Ever run into this? 'rendering already is in progress.'

hi, so i’m making a tool and one of the things the tool does is let you press a “render pattern” button in a dialogue box, which will then create a new instrument named after the selected pattern, then insert into the instrument a render of each track in the pattern that has notes in it.

i’ve hit a wall, however, as i can’t get around this error.

basically, in my render pattern function, I have a for loop that’s going through the tracks by index, checking if they have any notes, and if they do then it calls a function that gets the render process going for that track.

the error happens when it gets to the next track it calls to render.

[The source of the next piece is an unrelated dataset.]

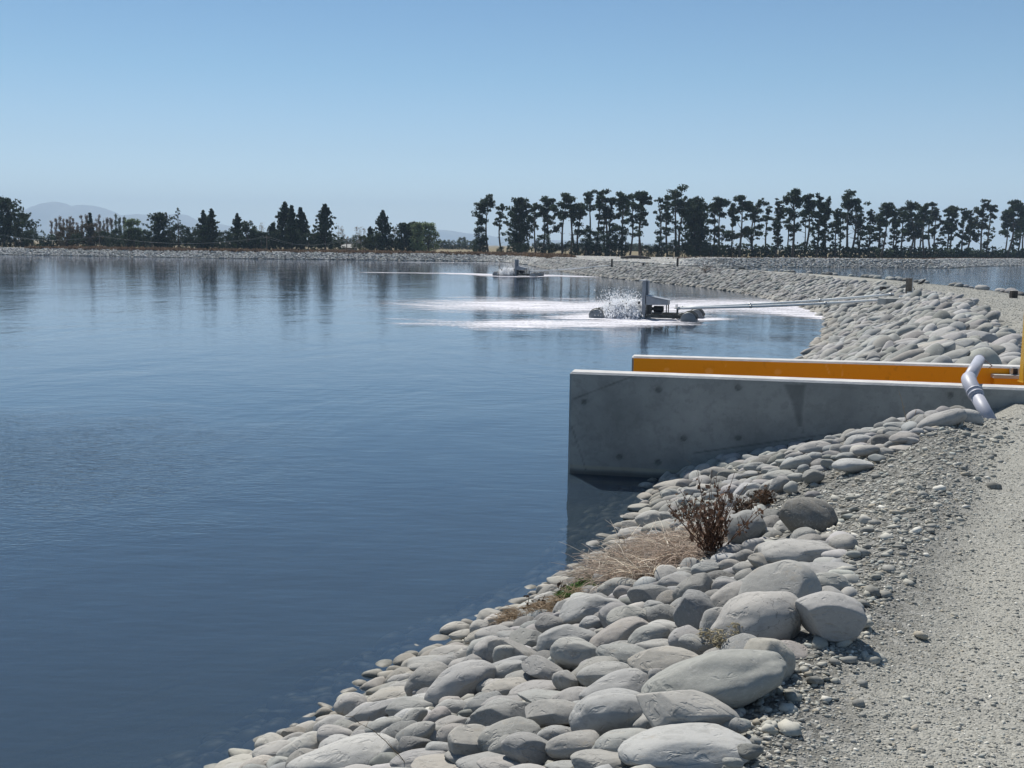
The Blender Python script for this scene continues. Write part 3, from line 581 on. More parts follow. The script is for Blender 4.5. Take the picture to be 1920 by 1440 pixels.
def add_f(Fx, seed, aspect=(1.0, 1.75), zk=.36, lean=0, tr=(.55, .95)):
    r = np.random.default_rng(seed); z = height(Fx[:, 0], Fx[:, 1])
    for (x, y, s), zz in zip(Fx, z):
        q = r.uniform(*aspect); a = s*math.sqrt(q)*1.12; c = s/math.sqrt(q)*1.12; t = c*r.uniform(*tr)
        Rr = Matrix.Rotation(r.uniform(-.6, .9), 3, 'Z') @ Matrix.Rotation(r.uniform(-.45, .15)-lean, 3, 'Y') @ Matrix.Rotation(r.uniform(-.2, .35), 3, 'X')
        BOULD.append([x, y, zz+t*zk*r.uniform(.6, 1.4), a, c, t, Rr, float(r.random() < .2), float(r.choice([.17, .22, .25, .28, .31, .35])), int(r.integers(1e6))])
add_f(F1, 5, zk=-.04); add_f(F2, 6, (1.2, 2.4), .45, .28, (.5, .85))
# individual boulders: the 300 that show largest
pb_ = np.array([[b[0], b[1], b[2]] for b in BOULD]); px = proj(pb_); dist = np.linalg.norm(pb_-np.array([0, 0, CAM_H]), axis=1)
share = np.array([b[3]*max(b[4]*.5, b[5]) for b in BOULD])/dist**2*(np.array([b[2]+b[5]*.5 for b in BOULD]) > 0)
inside = (px[:, 0] > -20) & (px[:, 0] < 1935) & (px[:, 1] < 1455)
behind = (pb_[:, 1] > 13.2) & (px[:, 1] > 668)          # hidden by the walls
share[~inside | behind] = 0; share[:NHAND] *= 3
order = np.argsort(-share); solo = set(order[:300].tolist())
for b in BOULD[NHAND:]: b[8] *= 1.15
SHADE = [('dark', .0, .19), ('mid grey', .19, .262), ('grey', .262, .295), ('pale', .295, 1)]
LM = [('tall brown weed', (1330, 1040)), ('dry grass mat', (1200, 1070)), ('green weeds at the waterline', (1095, 1118)), ('foot of the concrete wall', (1450, 850)), ('bent grey pipe', (1860, 770)),
      ('veined boulder at the bottom edge', (1290, 1400)), ('pale twig in front of the wall', (1690, 785)), ('wedge shaped boulder beside the gravel', (1400, 1180)), ('waterline in the near corner', (560, 1390)),
      ('orange wall', (1700, 672)), ('timber post on the far bank', (1700, 560)), ('yellow post', (1910, 640)), ('lone dark boulder in the gravel', (1517, 970)), ('bottom edge of the photo', (1000, 1430)), ('submerged dark stone', (775, 1245))]
ORD = ['nearest', 'second nearest', 'third nearest', 'fourth nearest', 'fifth nearest', 'sixth nearest', 'seventh nearest', 'eighth nearest', 'ninth nearest', 'tenth nearest', 'eleventh nearest', 'twelfth nearest', 'thirteenth nearest', 'fourteenth nearest', 'fifteenth nearest', 'sixteenth nearest']
cls = {}
for i in solo:
    b = BOULD[i]; big = max(b[3], b[4])*2; sz_ = 'large' if big > .42 else 'medium' if big > .25 else 'small'
    el = b[3]/max(b[4], b[5]); shp = 'angular' if b[7] > .55 else 'elongated' if b[3] > 1.9*b[5] and el > 1.25 else 'flattened' if b[3] > 1.9*b[5] else 'rounded'
    sh = [n for n, lo, hi in SHADE if lo <= b[8]/1.15 < hi][0]
    lm = min(range(len(LM)), key=lambda k: (px[i, 0]-LM[k][1][0])**2+((px[i, 1]-LM[k][1][1])*1.6)**2)
    cls.setdefault((sz_, sh, shp, lm), []).append(i)
SPECIAL = {0: 'largest bottom edge boulder, long and pale with white veins', 1: 'huge wedge shaped grey boulder lying in the gravel edge', 3: 'biggest smooth rounded pale boulder, resting against a slanting grey one'}
blabel = {}
for (sz_, sh, shp, lm), L in cls.items():
    L.sort(key=lambda i: (px[i, 0]-LM[lm][1][0])**2+((px[i, 1]-LM[lm][1][1])*1.6)**2)
    for k, i in enumerate(L): blabel[i] = f"{sz_} {sh} {shp} river boulder {ORD[min(k, 15)]} the {LM[lm][0]}"
blabel.update(SPECIAL)
protos = []
for k in range(26):
    V, Fc = boulder_shape(500+k, 4, 1.0 if k % 7 == 0 else 0.0); protos.append(mesh_np('boulder', V, Fc, [M_STONE], True))
tones = {}
for i in order[:300]:
    b = BOULD[i]; i = int(i)
    if i < NHAND:
        V, Fc = boulder_shape(int(b[9])+31, 5 if share[i] > share[order[60]] else 4, b[7]); me = mesh_np('boulder', V, Fc, [M_STONE], True)
    else: me = protos[(7*(int(b[9]) % 4)) if b[7] > .5 else int(b[9]) % 26]
    o = link('boulder', me, None, None, blabel[i], 'boulder', 'river boulders lining the pond bank')
    M4 = b[6].to_4x4() @ Matrix.Diagonal((b[3], b[4], b[5], 1)); o.matrix_world = Matrix.Translation(b[:3]) @ M4
    rr = np.random.default_rng(i+9); s = b[8]; wm = .045 if rr.random() < .16 else 0; o.color = (s*(rr.uniform(.99, 1.04)+wm), s*rr.uniform(.99, 1.01), s*(rr.uniform(.92, .98)-wm), 1)
def merge_stones(name, items, lvl_fn, label, cat, nb=14):
    Vs, Fs, Ts, off = [], [], [], 0; cache = {}
    for b in items:
        lv = lvl_fn(b); key = (lv, int(b[9]) % nb)
        if key not in cache: cache[key] = boulder_shape(900+key[1], lv, 1.0 if key[1] % 6 == 0 else 0)
        V, Fc = cache[key]; Rm = np.array(b[6])
        W = (V*np.array([b[3], b[4], b[5]]))@Rm.T+np.array(b[:3]); Vs.append(W); Fs.append(Fc+off); off += len(V)
        r_ = np.random.default_rng(int(b[9])+3); s = b[8]; Ts.append(np.tile([s*r_.uniform(.96, 1.06), s, s*r_.uniform(.9, 1.0)], (len(V), 1)))
    return link(name, mesh_np(name, np.vstack(Vs), np.vstack(Fs), [M_STONES], True, {'tint': np.vstack(Ts)}), None, None, label, cat, None, 'stuff')
rest = [BOULD[i] for i in range(len(BOULD)) if i not in solo]
merge_stones('river_stones', [b for b in rest], lambda b: 3 if b[1] < 24 else 2, 'mass of smaller grey river stones covering the bank between the big boulders', 'river stones')
BOULD2 = BOULD; BOULD = []; add_f(F3, 8, (1.2, 2.2), .45, .25, (.5, .8)); far_items = BOULD; BOULD = BOULD2
merge_stones('embankment_stones', far_items, lambda b: 2, 'grey rock armour along the far stretch of the curving embankment', 'rock armour')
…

I put a print right before the render function is called, in the for loop. it is basically printing whether or not renoise.song().rendering == true. sure enough, the first time it’s false, then by the time it’s at the next track, it’s true.

so obviously, I need to write something that says, wait until rendering is false, then continue. but I dont think this sort of instruction is intuitive to this scripting environment, I dont think anything natively supports this. please correct me if I’m wrong, and suggest any external library solutions you may have in mind!

yay I fixed it. here’s what I did for anyone who runs into this problem! use coroutines. I turned the aforementioned for loop into a coroutine, then placed a coroutine.yield in the loop, right after the render function is called. then, in the RENDER CALLBACK, I placed a coroutine.resume, and ta-da! works now.

what this does: inside the for loop, itll call the render function, and then the rendering will start. but it will not wait for the render to finish by default, as the render process happens separately. it only concerns itself with TRIGGERING the render, then it moves on to the next iteration in the loop. by the time it’s come back around and triggers the render again, the last one isnt even finished. turning the for loop into a coroutine let’s you put pauses inside of it, letting you control the flow. because the render process is happening separately, we place a pause (yield) right after the render function is called. the render callback (the stuff that runs once rendering is complete) containing a resume assures that the for loop wont continue until render is complete. hope this helps someone!